Citizens United: Rhode Island’s response


The Supreme Court’s decision in the Citizens United v. FEC case has rendered 24 states’ election laws unconstitutional. The 5-4 ruling in favor of Citizens United reversed a provision of the McCain-Feingold act that prohibited any electioneering communication—defined as advertising via broadcast, cable or satellite that is paid for by corporations or labor unions. Many states have acted fast to counter corporations’ ability to spend unlimited amounts of money to influence elections by passing laws that force disclosure of all independent expenditures in near real time. The Sunlight Foundation Reporting Group has decided to report what each of these states is doing to respond to the highly-contested ruling. Today we’re looking at Rhode Island:

State: Rhode Island
Bill: Rules and Regulations on Reporting Requirements for Coordinated and Independent Expenditures
Passed: Yes

Rhode Island hasn’t repealed the laws it has on the books prohibiting independent expenditures. The state’s Board of Elections has instead passed a new regulation that satisfies the Supreme Court ruling allowing corporations to influence races using their own money.

Like all states tasked with altering state laws in the wake of the Citizens United decision, Rhode Island is forcing certain elements of the transaction be disclosed to the public. Forms containing information regarding who paid for the expenditure and who directs control over payment of the expenditure (e.g. a corporation’s CEO) must be filed with the Secretary of State’s office. Funders of a company or a nonprofit may have to be disclosed if money was donated for the sole purpose of making independent expenditures.

The disclosure forms have to be filed electronically within seven days of the money being spent throughout the year, regardless of when an election is. This is important to note because some states have relaxed deadlines for reporting when money is spent outside of an election season.

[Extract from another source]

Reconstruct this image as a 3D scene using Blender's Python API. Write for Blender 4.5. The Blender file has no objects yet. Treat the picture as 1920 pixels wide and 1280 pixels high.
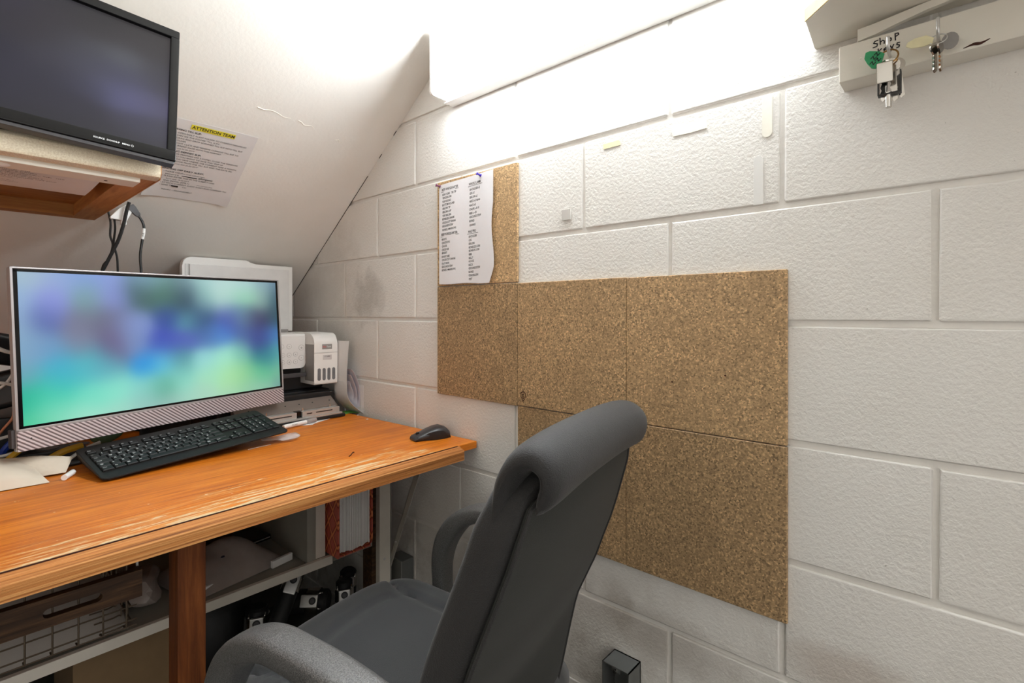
import bpy, bmesh, math, random
from mathutils import Vector, Matrix, Euler
random.seed(7)
C = bpy.context.scene.collection
R = math.radians
V = Vector

# ---------------------------------------------------------------- camera, light, exposure
YAW = 0.8413
cd = bpy.data.cameras.new('camera'); cam = bpy.data.objects.new('camera', cd); C.objects.link(cam)
cam.location = (-0.947, 0.0, 1.10)
cam.rotation_euler = (math.pi/2, 0, -YAW)
cd.sensor_width = 36.0; cd.lens = 955.0/1920*36; cd.shift_y = -(640-589.5)/1920
cd.clip_start = 0.02
bpy.context.scene.camera = cam
world = bpy.data.worlds.new('world'); bpy.context.scene.world = world
world.use_nodes = True
world.node_tree.nodes['Background'].inputs[0].default_value = (1.0, 0.97, 0.93, 1)
world.node_tree.nodes['Background'].inputs[1].default_value = 1.0
vs = bpy.context.scene.view_settings
vs.view_transform = 'Standard'; vs.look = 'None'; vs.gamma = 1.0; vs.use_curve_mapping = False
vs.exposure = 0.44
TUBE_STRENGTH = 20.0

# ---------------------------------------------------------------- materials
def lin(c):
    return tuple(((x/255)/12.92 if x/255 <= .04045 else ((x/255+.055)/1.055)**2.4) for x in c)

class N:
    def __init__(s, name):
        s.m = bpy.data.materials.new(name); s.m.use_nodes = True
        s.t = s.m.node_tree; s.b = s.t.nodes['Principled BSDF']; s._co = None
    def new(s, kind, **kw):
        n = s.t.nodes.new(kind)
        for k, v in kw.items(): setattr(n, k, v)
        return n
    def link(s, a, b): s.t.links.new(a, b)
    def co(s, scale=(1, 1, 1), rot=(0, 0, 0), kind='Object'):
        tc = s.new('ShaderNodeTexCoord'); mp = s.new('ShaderNodeMapping')
        mp.inputs['Scale'].default_value = scale; mp.inputs['Rotation'].default_value = rot
        if kind == 'Position':
            g = s.new('ShaderNodeNewGeometry'); s.link(g.outputs['Position'], mp.inputs['Vector'])
        else:
            s.link(tc.outputs[kind], mp.inputs['Vector'])
        return mp.outputs['Vector']
    def noise(s, vec, scale, detail=2, rough=.5, dist=0):
        n = s.new('ShaderNodeTexNoise'); n.inputs['Scale'].default_value = scale
        n.inputs['Detail'].default_value = detail; n.inputs['Roughness'].default_value = rough
        n.inputs['Distortion'].default_value = dist
        s.link(vec, n.inputs['Vector']); return n.outputs['Fac']
    def ramp(s, fac, stops, interp='LINEAR'):
        r = s.new('ShaderNodeValToRGB'); r.color_ramp.interpolation = interp
        e = r.color_ramp.elements
        while len(e) < len(stops): e.new(.5)
        for el, (p, c) in zip(e, stops):
            el.position = p; el.color = (*c, 1) if not isinstance(c, (int, float)) else (c, c, c, 1)
        s.link(fac, r.inputs['Fac']); return r.outputs['Color']
    def mix(s, fac, a, b, blend='MIX'):
        n = s.new('ShaderNodeMix', data_type='RGBA', blend_type=blend)
        def put(sock, v):
            if isinstance(v, tuple): sock.default_value = (*v, 1)
            elif isinstance(v, float): sock.default_value = v
            else: s.link(v, sock)
        put(n.inputs['Factor'], fac); put(n.inputs['A'], a); put(n.inputs['B'], b)
        return n.outputs['Result']
    def math(s, op, a, b=0.0, c=0.0):
        n = s.new('ShaderNodeMath', operation=op)
        for i, v in enumerate((a, b, c)):
            if isinstance(v, (int, float)): n.inputs[i].default_value = v
            else: s.link(v, n.inputs[i])
        return n.outputs[0]
    def bump(s, h, strength=.3, dist=.001, normal=None):
        n = s.new('ShaderNodeBump'); n.inputs['Strength'].default_value = strength; n.inputs['Distance'].default_value = dist
        s.link(h, n.inputs['Height'])
        if normal: s.link(normal, n.inputs['Normal'])
        s.link(n.outputs['Normal'], s.b.inputs['Normal']); return n.outputs['Normal']
    def col(s, v):
        if isinstance(v, tuple): s.b.inputs['Base Color'].default_value = (*v, 1)
        else: s.link(v, s.b.inputs['Base Color'])
    def set(s, rough=.5, metal=0, spec=.5):
        s.b.inputs['Roughness'].default_value = rough; s.b.inputs['Metallic'].default_value = metal
        s.b.inputs['Specular IOR Level'].default_value = spec

MATS = {}
def simple(name, rgb, rough=.5, metal=0, var=.08, vscale=30, bump=None, spec=.5, trans=0, alpha=1):
    """plain finish with a little procedural mottling; rgb is sRGB 0-255"""
    if name in MATS: return MATS[name]
    n = N(name); c = lin(rgb); v = n.co()
    f = n.noise(v, vscale, 3)
    n.col(n.mix(f, tuple(x*(1-var) for x in c), tuple(min(1, x*(1+var)) for x in c)))
    n.set(rough, metal, spec)
    if bump: n.bump(n.noise(v, bump[0], 3), bump[1], bump[2])
    if trans: n.b.inputs['Transmission Weight'].default_value = trans
    if alpha < 1: n.b.inputs['Alpha'].default_value = alpha
    MATS[name] = n.m; return n.m

def emis(name, rgb, strength):
    n = N(name); n.col(lin(rgb)); n.b.inputs['Emission Color'].default_value = (*lin(rgb), 1)
    n.b.inputs['Emission Strength'].default_value = strength; n.set(.4); MATS[name] = n.m; return n.m

def m_blocks():
    n = N('painted_block'); p = n.co(kind='Position')
    base = lin((236, 233, 228))
    big = n.noise(p, 3.0, 4, .6)
    c = n.mix(n.ramp(big, [(.35, 0.0), (.75, 1.0)]), base, lin((229, 225, 218)))
    # grime with its own shapes: scuffs on the low courses and one dark smear beside the printer
    sx = n.new('ShaderNodeSeparateXYZ'); n.link(p, sx.inputs[0])
    low = n.new('ShaderNodeMapRange'); low.inputs[1].default_value = .66; low.inputs[2].default_value = .36
    n.link(sx.outputs['Z'], low.inputs[0])
    sc = n.ramp(n.noise(p, 7, 5, .7), [(.44, 0.0), (.66, 1.0)])
    g = n.math('MULTIPLY', low.outputs[0], sc)
    c = n.mix(n.math('MULTIPLY', g, .42), c, lin((128, 112, 92)))
    def blob(y, z, ry, rz, amt, colr, sc=14):
        nonlocal c
        dy = n.math('DIVIDE', n.math('SUBTRACT', sx.outputs['Y'], y), ry)
        dz = n.math('DIVIDE', n.math('SUBTRACT', sx.outputs['Z'], z), rz)
        d = n.math('ADD', n.math('MULTIPLY', dy, dy), n.math('MULTIPLY', dz, dz))
        d = n.math('ADD', d, n.math('MULTIPLY', n.math('SUBTRACT', n.noise(p, sc, 5, .7), .5), 2.2))
        mk = n.new('ShaderNodeMapRange'); mk.inputs[1].default_value = 1.0; mk.inputs[2].default_value = .1
        n.link(d, mk.inputs[0]); c = n.mix(n.math('MULTIPLY', mk.outputs[0], amt), c, lin(colr))
    blob(1.49, 1.16, .10, .10, .40, (135, 125, 112))
    blob(1.72, 1.18, .22, .3, .25, (150, 138, 122))
    blob(.46, .46, .2, .06, .35, (120, 102, 80))
    blob(.13, .53, .12, .05, .35, (150, 120, 95))
    blob(.55, .50, .05, .06, .25, (130, 112, 90))
    specks = n.ramp(n.noise(p, 160, 2), [(.755, 0.0), (.80, 1.0)])
    c = n.mix(n.math('MULTIPLY', specks, .45), c, lin((120, 112, 100)))
    n.col(c); n.set(.42, 0, .4)
    h = n.math('ADD', n.noise(p, 150, 2, .5), n.math('MULTIPLY', n.noise(p, 420, 2), .35))
    n.bump(h, .55, .0022)
    MATS['block'] = n.m; return n.m

def m_soffit():
    n = N('painted_soffit'); p = n.co(kind='Position')
    c = n.mix(n.ramp(n.noise(p, 2.2, 5, .6), [(.35, 0.0), (.7, 1.0)]), lin((240, 237, 231)), lin((232, 228, 220)))
    mk = n.ramp(n.noise(p, 38, 5, .75), [(.70, 0.0), (.76, 1.0)])
    c = n.mix(n.math('MULTIPLY', mk, .35), c, lin((140, 130, 118)))
    n.col(c); n.set(.5, 0, .35)
    n.bump(n.math('ADD', n.noise(p, 110, 3), n.math('MULTIPLY', n.noise(p, 9, 3), 1.5)), .18, .002)
    MATS['soffit'] = n.m; return n.m

def m_cork(name, shade):
    n = N(name); p = n.co(kind='Position')
    vo = n.new('ShaderNodeTexVoronoi'); vo.inputs['Scale'].default_value = 330; n.link(p, vo.inputs['Vector'])
    sp = n.new('ShaderNodeSeparateColor'); n.link(vo.outputs['Color'], sp.inputs[0])
    a = tuple(x*shade for x in lin((184, 152, 112)))
    c = n.ramp(sp.outputs[0], [(0, tuple(x*.38 for x in a)), (.16, tuple(x*.72 for x in a)), (.5, a), (.82, tuple(x*1.25 for x in a)), (1, tuple(min(1, x*1.9) for x in a))])
    c = n.mix(n.ramp(n.noise(p, 9, 4, .6), [(.3, 0.0), (.7, .4)]), c, tuple(x*.62 for x in a))
    n.col(c); n.set(.55, 0, .35)
    n.bump(n.math('ADD', sp.outputs[1], n.noise(p, 500, 2)), .5, .0012)
    MATS[name] = n.m; return n.m

def m_desk():
    n = N('varnished_desk'); p = n.co(kind='Object')
    st = n.new('ShaderNodeMapping'); st.inputs['Scale'].default_value = (1.8, 44, 30); n.link(p, st.inputs['Vector'])
    gr = n.noise(st.outputs[0], 2.4, 6, .62, .6)
    c = n.ramp(gr, [(.25, lin((172, 84, 16))), (.45, lin((208, 112, 22))), (.58, lin((224, 130, 30))), (.8, lin((230, 150, 58)))])
    big = n.noise(p, 4.2, 4, .6)
    c = n.mix(n.ramp(big, [(.5, 0.0), (.75, .5)]), c, lin((168, 84, 30)))
    sx = n.new('ShaderNodeSeparateXYZ'); n.link(p, sx.inputs[0])
    # bare wood where forearms have worn the varnish, a ragged strip along the front edge
    fr = n.new('ShaderNodeMapRange'); fr.inputs[1].default_value = .17; fr.inputs[2].default_value = .015; n.link(sx.outputs['Y'], fr.inputs[0])
    s2 = n.new('ShaderNodeMapping'); s2.inputs['Scale'].default_value = (3.5, 34, 1); n.link(p, s2.inputs['Vector'])
    w = n.math('ADD', n.noise(s2.outputs[0], 2.6, 6, .7, .4), n.math('MULTIPLY', fr.outputs[0], .225))
    xr = n.new('ShaderNodeMapRange'); xr.inputs[1].default_value = -.85; xr.inputs[2].default_value = -.55; n.link(sx.outputs['X'], xr.inputs[0])
    w = n.math('ADD', w, n.math('MULTIPLY', xr.outputs[0], .065))
    xe = n.new('ShaderNodeMapRange'); xe.inputs[1].default_value = -.20; xe.inputs[2].default_value = -.06; n.link(sx.outputs['X'], xe.inputs[0])
    w = n.math('SUBTRACT', w, n.math('MULTIPLY', xe.outputs[0], .22))
    m1 = n.ramp(w, [(.66, 0.0), (.80, .75)])
    c = n.mix(m1, c, lin((222, 166, 96)))
    m2 = n.ramp(w, [(.775, 0.0), (.80, .9)])
    c = n.mix(m2, c, lin((226, 202, 160)))
    s3 = n.new('ShaderNodeMapping'); s3.inputs['Scale'].default_value = (4.5, 19, 1); s3.inputs['Location'].default_value = (3.3, .4, 0); n.link(p, s3.inputs['Vector'])
    f2 = n.new('ShaderNodeMapRange'); f2.inputs[1].default_value = .20; f2.inputs[2].default_value = .05; n.link(sx.outputs['Y'], f2.inputs[0])
    w2 = n.math('ADD', n.noise(s3.outputs[0], 2.2, 8, .72, .3), n.math('MULTIPLY', f2.outputs[0], .10))
    w2 = n.math('ADD', n.math('SUBTRACT', w2, n.math('MULTIPLY', xe.outputs[0], .22)), n.math('MULTIPLY', xr.outputs[0], .07))
    c = n.mix(n.ramp(w2, [(.755, 0.0), (.785, .85)]), c, lin((228, 202, 158)))
    spots = n.ramp(n.noise(p, 95, 2), [(.75, 0.0), (.78, .8)])
    c = n.mix(spots, c, lin((232, 206, 168)))
    dk = n.ramp(n.noise(st.outputs[0], 1.3, 4, .6, 1.2), [(.70, 0.0), (.76, .75)])
    c = n.mix(dk, c, lin((66, 34, 18)))
    n.col(c); n.set(.42, 0, .3)
    n.b.inputs['Coat Weight'].default_value = .08; n.b.inputs['Coat Roughness'].default_value = .3
    n.bump(n.math('ADD', gr, n.math('MULTIPLY', w, .6)), .25, .0012)
    MATS['desk'] = n.m; return n.m

def m_wood(name, dark, mid, lite, sc=(2, 40, 40), rough=.6, bump=.4):
    n = N(name); p = n.co(scale=sc, kind='Object')
    g = n.noise(p, 2.2, 6, .65, .5)
    n.col(n.ramp(g, [(.25, lin(dark)), (.5, lin(mid)), (.75, lin(lite))])); n.set(rough, 0, .3)
    n.bump(g, bump, .002); MATS[name] = n.m; return n.m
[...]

The Executive Director of the state’s Board of Elections says all information should be available to the public within 24 hours of it being submitted.

Rhode Island’s regulation also explicitly states that a reasonably visible and/or audible disclaimer must be included in print and electronic ads. Rhode Island references the Supreme Court case McConnell v the Federal Elections Commission to address the idea that disclaimers “burden the ability to speak.” The McConnell case held that disclaimers don’t  prevent anyone from speaking, hence they don’t deter people from running ads.